Don’t cry if you can’t fly: American on no-fly list gets stuck in Mid-East

Reuters/Ismail Zetouni
An American citizen of Somali descent is stuck in Bahrain after the US government placed him on a no-fly list - something civil rights group say violates his civil rights.

He’s had to stay in the Gulf Kingdom for the last two weeks after the U.S. government said he was a suspected terrorist.

According to Associated Press, it was 20 year-old Ali Ahmed’s first trip outside the US since he arrived in America, aged 7, fleeing Somalia’s Civil War.

Ahmed first went on a pilgrimage to Mecca, Saudi Arabia, before flying to Kenya to meet his father whom he had not seen in 14 years, and to meet his fiancé for an arranged marriage.

It was in Kenya that a government official notified Ahmed that he had been put on the no-fly list. Officials told him that again in Bahrain, where he contacted the U.S. embassy.

The case drew much needed attention, with the help of a Californian Civil Rights group, the Council of American-Islamic Relations. A fortnight ago, Ali Ahmed was refused entry into Kenya and then flown to Bahrain.

The Civil Rights advocates have sent a letter to Hillary Clinton asking her to intervene in the case, arguing that being an American citizen, Ahmed should be allowed fly back and resolve this situation. The failure to do so, the group argues, would violate due process rights.

The No Fly List was created by the George W. Bush administration following the 9/11 terror attacks.  It is managed by the US Terrorist Screening Center and is a list of people who are restricted from boarding a commercial aircraft flying in or out of the United States.

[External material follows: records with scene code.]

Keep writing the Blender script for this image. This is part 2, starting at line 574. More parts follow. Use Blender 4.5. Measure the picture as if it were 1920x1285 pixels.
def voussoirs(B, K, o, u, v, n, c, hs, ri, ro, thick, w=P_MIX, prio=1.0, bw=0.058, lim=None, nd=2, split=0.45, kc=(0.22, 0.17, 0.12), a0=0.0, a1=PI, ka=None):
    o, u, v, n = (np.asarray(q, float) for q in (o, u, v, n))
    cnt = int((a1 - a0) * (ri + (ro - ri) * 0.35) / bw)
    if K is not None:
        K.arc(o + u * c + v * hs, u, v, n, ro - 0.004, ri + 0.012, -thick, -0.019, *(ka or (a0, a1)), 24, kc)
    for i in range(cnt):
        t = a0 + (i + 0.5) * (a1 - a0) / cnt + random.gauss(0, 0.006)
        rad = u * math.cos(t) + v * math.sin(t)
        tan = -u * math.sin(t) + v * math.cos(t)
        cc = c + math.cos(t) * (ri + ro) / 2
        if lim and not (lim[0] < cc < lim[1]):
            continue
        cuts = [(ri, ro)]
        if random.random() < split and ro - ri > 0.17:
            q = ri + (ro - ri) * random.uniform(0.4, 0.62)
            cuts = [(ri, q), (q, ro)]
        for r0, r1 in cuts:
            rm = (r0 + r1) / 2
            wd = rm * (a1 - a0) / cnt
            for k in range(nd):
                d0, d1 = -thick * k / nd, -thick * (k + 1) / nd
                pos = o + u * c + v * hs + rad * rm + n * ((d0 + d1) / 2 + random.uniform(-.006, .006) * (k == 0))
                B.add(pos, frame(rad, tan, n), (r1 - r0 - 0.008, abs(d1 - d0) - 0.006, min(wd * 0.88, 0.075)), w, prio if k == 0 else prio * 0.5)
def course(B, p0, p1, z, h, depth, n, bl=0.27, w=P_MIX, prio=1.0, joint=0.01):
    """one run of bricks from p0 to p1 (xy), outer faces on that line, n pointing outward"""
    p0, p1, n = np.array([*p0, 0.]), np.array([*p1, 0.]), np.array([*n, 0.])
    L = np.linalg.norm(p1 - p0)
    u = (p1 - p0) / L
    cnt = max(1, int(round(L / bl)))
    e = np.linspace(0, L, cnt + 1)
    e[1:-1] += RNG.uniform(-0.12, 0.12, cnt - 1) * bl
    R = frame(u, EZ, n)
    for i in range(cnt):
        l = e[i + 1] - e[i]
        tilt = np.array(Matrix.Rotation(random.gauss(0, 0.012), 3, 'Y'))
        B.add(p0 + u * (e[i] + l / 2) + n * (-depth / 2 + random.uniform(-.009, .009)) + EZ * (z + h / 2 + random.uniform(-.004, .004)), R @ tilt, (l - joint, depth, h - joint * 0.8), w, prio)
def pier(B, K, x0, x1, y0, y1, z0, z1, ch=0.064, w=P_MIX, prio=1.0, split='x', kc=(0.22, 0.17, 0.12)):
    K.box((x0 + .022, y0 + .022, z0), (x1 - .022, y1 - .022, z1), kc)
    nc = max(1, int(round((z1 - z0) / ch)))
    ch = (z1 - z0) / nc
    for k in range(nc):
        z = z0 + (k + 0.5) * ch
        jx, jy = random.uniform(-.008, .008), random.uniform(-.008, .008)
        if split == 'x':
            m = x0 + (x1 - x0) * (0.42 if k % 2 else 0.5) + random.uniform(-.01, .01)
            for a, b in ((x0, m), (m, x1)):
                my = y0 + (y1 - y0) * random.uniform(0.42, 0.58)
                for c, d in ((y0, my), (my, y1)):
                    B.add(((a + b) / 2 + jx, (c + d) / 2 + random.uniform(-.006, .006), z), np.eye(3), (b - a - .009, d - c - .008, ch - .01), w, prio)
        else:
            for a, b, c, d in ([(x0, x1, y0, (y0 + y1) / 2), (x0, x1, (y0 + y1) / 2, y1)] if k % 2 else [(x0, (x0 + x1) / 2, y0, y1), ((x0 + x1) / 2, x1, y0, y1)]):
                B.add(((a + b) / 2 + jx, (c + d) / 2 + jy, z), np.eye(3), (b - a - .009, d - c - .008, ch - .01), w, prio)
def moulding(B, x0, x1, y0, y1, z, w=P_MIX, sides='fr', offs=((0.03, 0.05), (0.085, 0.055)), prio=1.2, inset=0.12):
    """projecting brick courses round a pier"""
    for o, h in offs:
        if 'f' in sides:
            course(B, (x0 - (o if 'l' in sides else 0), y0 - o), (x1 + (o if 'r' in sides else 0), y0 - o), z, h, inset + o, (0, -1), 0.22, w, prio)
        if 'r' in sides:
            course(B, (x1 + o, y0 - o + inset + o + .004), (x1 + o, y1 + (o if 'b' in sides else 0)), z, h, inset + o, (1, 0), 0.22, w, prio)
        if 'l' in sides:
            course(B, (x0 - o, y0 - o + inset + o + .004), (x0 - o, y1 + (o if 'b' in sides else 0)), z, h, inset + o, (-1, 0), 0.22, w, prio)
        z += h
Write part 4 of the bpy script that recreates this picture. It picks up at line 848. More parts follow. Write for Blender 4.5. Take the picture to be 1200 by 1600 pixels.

Ahmed seems to have no idea why his name is associated with terrorism and illegal activity. As AP notes, the FBI claims that for someone to make it on a no-fly list, that person must fall under certain criteria in accordance with existing legislation and the agency’s policies to protect privacy rights and civil liberties.

At this point, no one knows what those criteria are but the bureau is doing its best to avoid giving terrorists clues for avoiding detection, according to Ahmed.

According to the FBI, the U.S. Privacy Act does not allow the disclosure of the names on the no-fly register. Neither can it deny or confirm whether an individual is on the roll.

Ahmed said he has been talking to U.S. lawyers to see what action he can take to clear his name.